Thursday, February 28, 2008

Face Bigelow #49 -Home Run Juice

Title: Mr. Baseball
Big: Hey Boss. How may home runs did he hit last night?
Victor: Umm... Three, why?
Big: Wow, that's two more than me. You better give me a double dose of that home run juice.
Victor: But we're already giving you 10,000 times the normal dose!!!
Big: Yeah, but I'm going to be a mega star.

Monday, February 25, 2008

Face Bigelow #48 - Mr. (steroids in) Baseball


Title: Mr. Baseball
Big: I've used steroids my entire career, but don't tell anyone okay?
Victor: Isn't that cheating?
Big: Cheating? Well, no, since everyone does it.
Victor: What about illegal?
Big: Only if I get caught
Victor: What about being a role model for kids?
Big: Role model! I get a 'Giant' paycheck, what better role model is there?

Friday, February 22, 2008

Face Bigelow #47 - Olympic Doping

By far one of my favorites in the recent past.

A day late on this one, sorry to no one since the traffic to this site is basically zero. I'm probably going to go back to posting once a week since I'm having trouble keeping up with it.

Also, a new change this week with a real font instead of hand lettering. I just cannot justify the time in hand lettering any longer. Hope it doesn't detract too much?

Big: Hey Victor. Did you see that Marion Jones admitted to doping in the olympics?
Victor: Yes. Very sad isn't it?
Big: Sad! They should lock her up and throw away the key!
Victor: Maybe we should celebrate her honesty for finally doing the right thing?
Big: Are you crazy! Lock her up! We don't want baseball players getting any ideas!

Tuesday, February 19, 2008

Face Bigelow #46 - Secret! Secret! Secret!

Victor: Tell us again why we went into Iraq?
Big: That's Secret.
Victor: What about the torture of prisoners by the CIA?
Big: That's Secret Too.
Victor: What about the Katrina debacle?
Big: Secret!
Victor: What did you have for dinner last night?
Big: Secret! Secret!
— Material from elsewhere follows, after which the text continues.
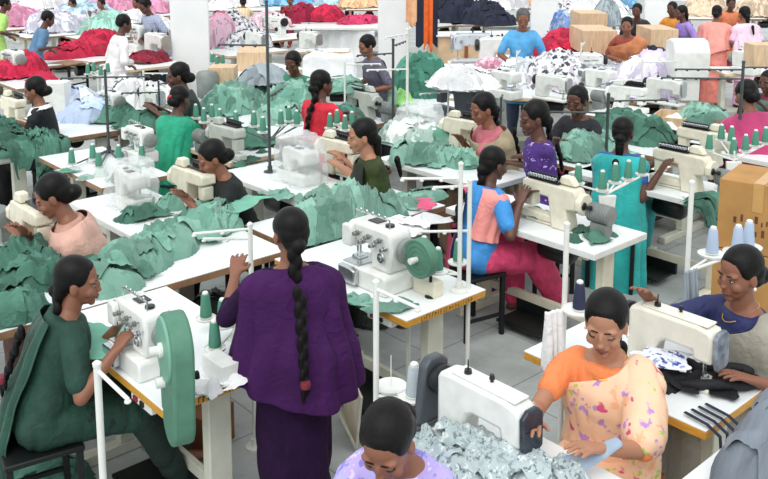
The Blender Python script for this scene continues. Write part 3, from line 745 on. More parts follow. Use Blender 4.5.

Secret!

Thursday, February 14, 2008

Monday, February 11, 2008

Face Bigelow #44 - Not Negative Campaign

Title: Presidential Campaign
Big: I don't believe in running a negative campaign.
Big: I just tell it like it is. The truth is most important.
Big: Like the fact that my opponent is a spinless idiot who doesn't know where Iraq is on the map.
Big: I'm smarter than him, I use Google to find Iraq.
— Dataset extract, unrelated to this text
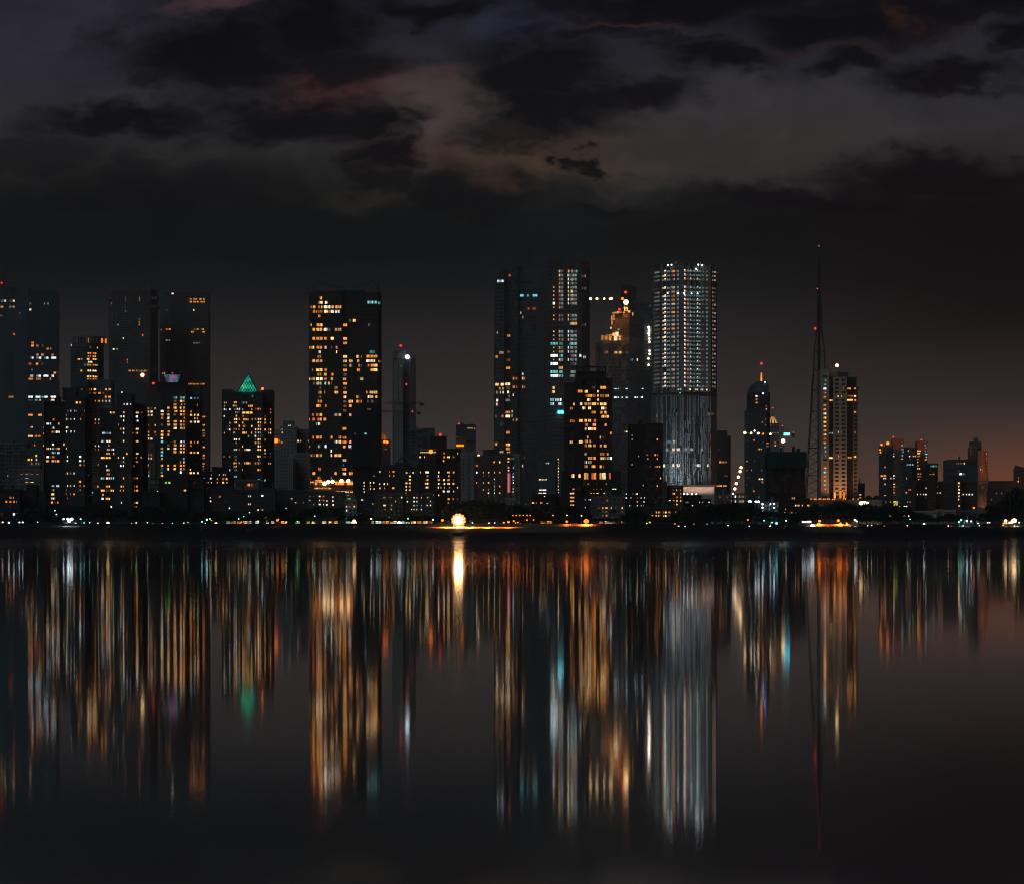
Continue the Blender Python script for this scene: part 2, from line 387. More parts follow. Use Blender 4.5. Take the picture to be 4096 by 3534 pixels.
def building(name, label, cat, blocks, lit=(), group=None, rnd=None, beacons=(), roof=0, snap=True):
    """a tower: root empty, wall blocks, up to 100 single windows, the rest of the windows as one part"""
    x = sum((b.pts[0][0]+b.pts[-1][0])/2 for b in blocks[:1]); D = blocks[0].D
    root = empty(name, label, cat, (x, D+5, GZ), group)
    lit = list(lit); per = {id(b): [] for b in blocks}
    order = sorted(blocks, key=lambda b: b.D)
    for l in lit:
        for b in order:
            if b.x0-.5 <= l[0] <= b.x1+.5 and b.ytop-1 <= l[1] and PZ(l[1], b.D) > b.z0 and b.facet(l[0]):
                per[id(b)].append(l); break
    wins = []     # (score, matkey, pos, rotz, w, h)
    for b in blocks:
        mine = per[id(b)]; fit = fit_rows(b, mine); b.build(root, fit)
        p, y0 = fit; used = []
        for (px, py, w, h, c) in mine:
            if snap and b.slab: py2 = y0 + round((py-y0)/p)*p
            else: py2 = py
            i, t = b.facet(px); a, tv, n, ln = b.frame(i)
            Dl = b.pts[i][1]*(1-t)+b.pts[i+1][1]*t
            wm = w*.9/F*b.D/max(.35, abs(tv.x)); hm = h/F*b.D
            if b.slab: hm = min(hm, p/F*b.D*b.hf)*.88
            wm = min(wm, ln)
            u = min(max(t*ln, wm/2), ln-wm/2)
            z = PZ(py2, b.D)
            used.append((i, u, z, wm, hm))
            pos = a+tv*u+n*.18; wins.append((BR[c]*wm*hm, c, (pos.x, pos.y, z), math.atan2(tv.y, tv.x), wm, hm))
        if b.dark > 0 or rnd:
            for (i, u, z, cw, ch) in b.cells:
                if any(q[0] == i and abs(q[1]-u) < (q[3]+cw)/2*.95 and abs(q[2]-z) < ch*.8 for q in used): continue
                c = None
                if rnd and random.random() < rnd[0] and z < b.z1-ch: c = random.choice(rnd[1])
                elif random.random() > b.dark: continue
                a, tv, n, ln = b.frame(i)
                f = random.uniform(.55, 1) if c else 1
                pos = a+tv*u+n*(.16 if c else .05)
                wins.append(((BR[c] if c else .02)*cw*ch*f, c, (pos.x, pos.y, z), math.atan2(tv.y, tv.x), cw*f, ch*(.9 if c else .96)))
    wins.sort(key=lambda q: -q[0])
    # the windows that show largest are parts of their own
    for (sc, c, pos, rz, w, h) in wins[:100]:
        me = pane_mesh(c, random.randrange(4)) if c else dark_mesh()
        o = bpy.data.objects.new('window', me); COL.objects.link(o); o.parent = root
        o.location = Vector(pos)-root.location; o.rotation_euler = (0, 0, rz); o.scale = (w, 1, h)
    rest = wins[100:]
    if rest:
        b = MB(); keys = [None]; mats = [M['glass']]
        for (sc, c, pos, rz, w, h) in rest:
            if c not in keys: keys.append(c); mats.append(EM[c])
            tv = Vector((math.cos(rz), math.sin(rz), 0)); n = Vector((tv.y, -tv.x, 0)); p = Vector(pos)
            q = [p-tv*w/2+n*.1, p+tv*w/2+n*.1, p+tv*w/2-n*.1, p-tv*w/2-n*.1]
            b.hexa([(v.x, v.y, p.z-h/2) for v in q]+[(v.x, v.y, p.z+h/2) for v in q], keys.index(c))
        child(b, 'window', mats, root, 'stuff')
    for (px, py, c, r) in beacons:
        b0 = blocks[0]; Dl = b0.D+3; bb = MB(); x, z = PX(px, Dl), PZ(py, Dl)
        bb.ball((x, Dl, z), r, 8, 5, 0)
        zt = max([b.z1 for b in blocks if b.x0 <= px <= b.x1] or [z-3])
        if z > zt: bb.beam((x, Dl, zt-.5), (x, Dl, z), .22, mi=1)
        else:
            bb = MB(); bb.ball((x, b0.D-1.5, PZ(py, b0.D)), r, 8, 5, 0); bb.beam((x, b0.D+.5, PZ(py, b0.D)), (x, b0.D-1.5, PZ(py, b0.D)), .2, mi=1)
        child(bb, 'beacon', [LM[c], M['steel']], root)
    for k in range(roof):
        b0 = blocks[0]; wd = b0.pts[-1][0]-b0.pts[0][0]; cx = b0.pts[0][0]+wd*random.uniform(.15, .85); w = wd*random.uniform(.06, .14)
        bb = MB(); yb = b0.D+b0.depth*random.uniform(.2, .6)
        if k % 2: bb.prism([(cx+w*.5*math.cos(q*math.pi/4), yb+w*.5*math.sin(q*math.pi/4)) for q in range(8)], b0.z1-.2, b0.z1+random.uniform(2, 3.5))
        else: bb.box(cx-w/2, cx+w/2, yb, yb+w, b0.z1-.2, b0.z1+random.uniform(2.2, 4.5))
        child(bb, 'rooftop_room' if k % 2 == 0 else 'water_tank', [M[b0.mat]], root)
    return root
LM = dict(R=lampmat((1, .04, .02), 2), W=lampmat((.85, .95, 1), 6), Y=lampmat((1, .62, .28), 6), O=lampmat((1, .2, .02), 3.2), G=lampmat((.3, 1, .55), 4),
          c=lampmat((.2, .95, 1), 4), r=lampmat((1, .12, .04), 1.3), w=lampmat((1, .85, .65), 4), b=lampmat((.3, .5, 1), 10))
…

Thursday, February 7, 2008

Face Bigelow #43 - Iowa Nice

Big: Okay Team. We are in Iowa Now.
Big: That means we have to be "Iowa Nice".
Big: Meaning, Don't say anything bad about our opponent when we are in the same room.
Big: For everywhere else, I want to hear all your meanest ideas.

Friday, February 1, 2008

Face Bigelow #41 - Microwho?

I know I usually only post on Monday and Thursday and the Monday one is tied to the theme of #40, but this one just had too much context in today's Microsoft/Yahoo! announcement. I'm trying to figure out a better way to get my news commentary panes online in a more timely manner while still not killing myself. I still have a really good Marion Jones one that is out in the late 40's and we all know that news happened a few months ago! A learning process, but you really are going to like the Marion Jones and Baseball steroids ones that are coming.